Britain’s youngest ‘hitman’ convicted of woman’s murder
The country’s youngest professional “hitman” has been convicted of murder at the Old Bailey .
The teenager, known as Riot on the streets of north-west London, was 15 when he was paid £200 to kill a young woman in Hackney, east London.
The man, who is now 16 and cannot be named, faces a life sentence after the jury found him guilty of shooting Turkish-born Gulistan Subasi, 26, on the doorstep of her east London home last year.
CCTV footage shows the moment the teenager pulled the trigger on a sawn-off shotgun, leaving Subasi with a chest wound bigger than a man’s fist.
He is then seen running from the scene before getting into a minicab and driving away, having carried out his first professional hit at the age most children are studying for their GCSEs.

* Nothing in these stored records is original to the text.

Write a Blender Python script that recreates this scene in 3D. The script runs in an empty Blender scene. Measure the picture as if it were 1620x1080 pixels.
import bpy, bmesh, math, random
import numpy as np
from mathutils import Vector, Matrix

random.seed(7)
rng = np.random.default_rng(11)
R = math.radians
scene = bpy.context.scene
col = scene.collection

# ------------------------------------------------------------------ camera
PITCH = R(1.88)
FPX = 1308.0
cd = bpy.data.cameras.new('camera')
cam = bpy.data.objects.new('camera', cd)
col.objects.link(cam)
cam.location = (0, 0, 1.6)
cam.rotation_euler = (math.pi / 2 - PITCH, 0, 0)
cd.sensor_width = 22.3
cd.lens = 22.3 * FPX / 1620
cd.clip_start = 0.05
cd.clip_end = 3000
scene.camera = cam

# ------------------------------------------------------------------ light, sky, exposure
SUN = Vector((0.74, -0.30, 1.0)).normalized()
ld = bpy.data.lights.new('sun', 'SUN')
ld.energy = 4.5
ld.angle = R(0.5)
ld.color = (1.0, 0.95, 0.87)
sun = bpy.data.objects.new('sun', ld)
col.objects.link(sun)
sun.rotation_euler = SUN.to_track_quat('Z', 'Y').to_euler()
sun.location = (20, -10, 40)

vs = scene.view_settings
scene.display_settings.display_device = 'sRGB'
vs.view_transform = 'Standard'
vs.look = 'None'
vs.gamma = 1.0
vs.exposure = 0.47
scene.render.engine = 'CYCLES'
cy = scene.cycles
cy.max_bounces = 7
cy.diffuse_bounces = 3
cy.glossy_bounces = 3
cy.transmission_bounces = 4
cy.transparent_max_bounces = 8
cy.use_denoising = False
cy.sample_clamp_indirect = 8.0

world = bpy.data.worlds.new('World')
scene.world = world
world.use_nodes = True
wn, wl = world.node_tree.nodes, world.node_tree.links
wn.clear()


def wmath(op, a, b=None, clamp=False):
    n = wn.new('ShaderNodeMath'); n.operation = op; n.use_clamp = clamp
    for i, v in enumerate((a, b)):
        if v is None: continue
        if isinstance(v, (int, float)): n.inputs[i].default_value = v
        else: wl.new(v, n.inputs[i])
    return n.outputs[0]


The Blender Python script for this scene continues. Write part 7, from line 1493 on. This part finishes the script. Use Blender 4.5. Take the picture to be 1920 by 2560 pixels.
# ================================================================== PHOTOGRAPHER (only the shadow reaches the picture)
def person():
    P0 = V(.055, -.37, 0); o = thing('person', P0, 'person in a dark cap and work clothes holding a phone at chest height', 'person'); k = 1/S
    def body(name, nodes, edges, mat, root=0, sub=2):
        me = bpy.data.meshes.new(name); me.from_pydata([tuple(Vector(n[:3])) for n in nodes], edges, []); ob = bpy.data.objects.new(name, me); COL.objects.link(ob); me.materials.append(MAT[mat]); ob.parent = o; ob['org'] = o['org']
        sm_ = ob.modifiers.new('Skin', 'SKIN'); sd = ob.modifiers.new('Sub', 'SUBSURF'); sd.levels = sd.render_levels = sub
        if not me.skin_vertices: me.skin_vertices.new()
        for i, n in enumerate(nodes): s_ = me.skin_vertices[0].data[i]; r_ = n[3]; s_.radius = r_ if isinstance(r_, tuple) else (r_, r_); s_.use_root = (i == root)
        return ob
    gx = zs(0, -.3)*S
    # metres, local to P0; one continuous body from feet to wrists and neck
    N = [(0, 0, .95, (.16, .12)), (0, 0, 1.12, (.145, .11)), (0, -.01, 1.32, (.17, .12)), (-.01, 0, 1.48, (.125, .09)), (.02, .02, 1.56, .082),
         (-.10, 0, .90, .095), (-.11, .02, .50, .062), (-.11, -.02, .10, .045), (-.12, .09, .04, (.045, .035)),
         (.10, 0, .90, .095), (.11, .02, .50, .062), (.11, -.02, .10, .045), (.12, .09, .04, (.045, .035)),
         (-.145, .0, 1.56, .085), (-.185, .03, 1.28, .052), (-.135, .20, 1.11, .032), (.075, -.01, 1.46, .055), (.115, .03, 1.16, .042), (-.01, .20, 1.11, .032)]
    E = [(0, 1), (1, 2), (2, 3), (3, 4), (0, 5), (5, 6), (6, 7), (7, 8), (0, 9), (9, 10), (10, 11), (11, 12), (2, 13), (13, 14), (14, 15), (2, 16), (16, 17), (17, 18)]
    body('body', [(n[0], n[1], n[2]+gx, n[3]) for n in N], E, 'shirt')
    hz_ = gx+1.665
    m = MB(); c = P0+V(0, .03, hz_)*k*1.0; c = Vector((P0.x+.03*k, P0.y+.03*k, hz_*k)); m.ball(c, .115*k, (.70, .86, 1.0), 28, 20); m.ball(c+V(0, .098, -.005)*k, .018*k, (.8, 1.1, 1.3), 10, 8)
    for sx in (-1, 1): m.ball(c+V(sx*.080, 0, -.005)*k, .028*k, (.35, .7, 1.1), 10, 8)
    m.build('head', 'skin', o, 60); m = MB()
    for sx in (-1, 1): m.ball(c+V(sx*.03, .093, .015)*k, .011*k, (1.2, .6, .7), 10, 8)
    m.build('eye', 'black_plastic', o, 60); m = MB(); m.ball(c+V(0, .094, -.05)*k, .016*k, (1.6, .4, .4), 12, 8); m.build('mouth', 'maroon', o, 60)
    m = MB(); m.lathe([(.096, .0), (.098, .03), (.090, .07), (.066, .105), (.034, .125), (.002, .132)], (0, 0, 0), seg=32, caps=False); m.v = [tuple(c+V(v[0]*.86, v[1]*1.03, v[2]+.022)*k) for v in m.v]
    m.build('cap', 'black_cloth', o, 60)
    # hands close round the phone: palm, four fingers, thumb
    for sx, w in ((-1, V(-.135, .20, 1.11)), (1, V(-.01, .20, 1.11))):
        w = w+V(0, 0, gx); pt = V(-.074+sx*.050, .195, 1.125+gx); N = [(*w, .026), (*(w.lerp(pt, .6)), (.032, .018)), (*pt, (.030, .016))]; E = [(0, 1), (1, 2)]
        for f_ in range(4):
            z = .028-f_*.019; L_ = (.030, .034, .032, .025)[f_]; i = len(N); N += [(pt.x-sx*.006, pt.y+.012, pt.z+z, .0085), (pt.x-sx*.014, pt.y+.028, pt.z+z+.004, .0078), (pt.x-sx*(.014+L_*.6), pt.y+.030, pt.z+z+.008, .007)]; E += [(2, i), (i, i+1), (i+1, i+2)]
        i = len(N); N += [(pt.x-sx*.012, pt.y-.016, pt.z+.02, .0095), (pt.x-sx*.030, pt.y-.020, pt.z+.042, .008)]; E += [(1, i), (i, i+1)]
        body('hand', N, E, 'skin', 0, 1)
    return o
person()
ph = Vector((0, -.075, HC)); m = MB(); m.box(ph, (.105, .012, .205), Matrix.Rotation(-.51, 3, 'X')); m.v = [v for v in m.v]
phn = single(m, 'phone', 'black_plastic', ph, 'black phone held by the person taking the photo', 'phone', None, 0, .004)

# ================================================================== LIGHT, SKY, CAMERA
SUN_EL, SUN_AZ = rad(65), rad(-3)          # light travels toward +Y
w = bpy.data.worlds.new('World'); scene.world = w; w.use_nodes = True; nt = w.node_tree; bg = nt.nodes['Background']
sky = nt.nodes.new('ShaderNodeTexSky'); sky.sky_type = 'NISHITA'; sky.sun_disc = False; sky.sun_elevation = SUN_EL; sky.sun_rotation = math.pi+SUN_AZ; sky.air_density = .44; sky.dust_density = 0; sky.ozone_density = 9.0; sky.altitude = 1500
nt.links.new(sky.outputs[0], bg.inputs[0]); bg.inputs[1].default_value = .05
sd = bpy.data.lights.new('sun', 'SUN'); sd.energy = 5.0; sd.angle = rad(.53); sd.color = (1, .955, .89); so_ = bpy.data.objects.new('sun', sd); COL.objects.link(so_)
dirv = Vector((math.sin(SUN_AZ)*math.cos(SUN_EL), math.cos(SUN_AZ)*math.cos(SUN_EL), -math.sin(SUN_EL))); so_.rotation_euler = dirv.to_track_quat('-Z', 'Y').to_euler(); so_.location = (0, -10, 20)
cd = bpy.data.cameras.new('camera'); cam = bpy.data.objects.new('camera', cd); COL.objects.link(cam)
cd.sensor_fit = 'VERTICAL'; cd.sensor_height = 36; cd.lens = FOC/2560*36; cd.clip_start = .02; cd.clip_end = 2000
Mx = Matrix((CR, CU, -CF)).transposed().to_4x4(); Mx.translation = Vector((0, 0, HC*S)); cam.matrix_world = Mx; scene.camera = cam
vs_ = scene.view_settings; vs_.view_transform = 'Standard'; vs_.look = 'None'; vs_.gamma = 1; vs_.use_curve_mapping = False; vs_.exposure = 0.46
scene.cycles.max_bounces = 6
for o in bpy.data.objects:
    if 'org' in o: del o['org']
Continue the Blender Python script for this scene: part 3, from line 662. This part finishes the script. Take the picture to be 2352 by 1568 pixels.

By the age of 14, the teenager, who lived in Kensal Green, north-west London, had convictions for attempted robbery and a public order offence. He was a member of a notorious street gang known as the Kensal Green Boys (KGB), who were responsible for violently robbing commuters outside Kensal Green tube station.
The boy’s links to the gang were familial. He was not blood-related to Donnel Carty, who was a key figure in the KGB, but they referred to each other as “brother”. Carty killed 31-year-old solicitor Thomas ap Rhys Pryce near Kensal Green tube station in 2006, in a street robbery that went wrong.
The Old Bailey heard that the teenager was hired by a middle man, Izak Billy, to carry out the shooting of Subasi last March. When police saw CCTV footage of the incident on 22 March they assumed the killer was a professional hitman who would have fled the country within hours of the killing. But as they pieced together the details they realised the hit had been carried out by a 15-year-old schoolboy.
The prosecution claimed that he had been hired by Subasi’s ex-husband, Serdar Ozbek, of Tottenham, north London, who was also on trial for murder. After deliberating for three days the jury found him not guilty. Two other men – Leigh Bryan, 25 and Paul Nicoloau, 29, – who had been accused of being involved in arranging the hit were also acquitted by the jury.
The role of the teenager has exposed a pattern noted by north London detectives, in which Turkish gangs use young black men to carry out their “hits”. The hitman in this case was the fourth young black man to be used in this way in 12 months, according to police sources.
Detective inspector Andy Chalmers, who led the inquiry into Subasi’s murder, said: “In each case a young black man has been hired to carry out a killing. In the case of this 15-year-old boy, he has been used, his life is ruined. He was a vulnerable, damaged, easily manipulated and impressionable teenager and they used him because he was disposable and not connected to them in any way.”
The prosecution claimed that Ozbek had arranged Subasi’s killing because he believed she was about to take their young son to Turkey with her. A series of telephone calls between the couple two days before the murder was said to be the catalyst. Ozbek has denied any involvement throughout.
Ozbek’s brother Hussain, who has since left the UK, was alleged to have arranged the killing. Hussain is now out of the reach of British authorities and has not been charged in connection with the murder.
As a petty criminal and cannabis dealer, the convicted teenager had associations in the criminal underworld that led to him being hired, the court heard. Izak Billy, of Kensal Green, an associate of the teenager, was said to have recruited him for Turkish contacts in Tottenham. Billy, 21, was also convicted of murder.
Police were led to the young hitman after a teenage witness came forward saying that the boy had confessed to shooting a Turkish woman. The witness – whose life was threatened by Billy – is now under police protection. He told the court that the teenager said he was paid £200 for the hit and made his getaway in a minicab.
During the case jurors were shown the CCTV footage from a camera outside Subasi’s home. In it a figure wearing dark clothing, with his head covered by a hood, is seen walking up to her front door.
He is seen pulling a sawn-off shotgun from his rucksack and aiming it at the door. The hallway light comes on and the figure is seen recoiling as he pulls the trigger. He then runs from the scene.
Subasi was found lying in the flat’s doorway. Police arrived at the scene to find her being cradled in her mother’s lap. Attempts to revive her failed and she was pronounced dead shortly after 9pm.
Ozbek, 28, Leigh Bryan, 25, and Paul Nicoloau, 29, all of north London, were all cleared of Subasi’s murder. The teenage killer and Billy will be sentenced on Tuesday.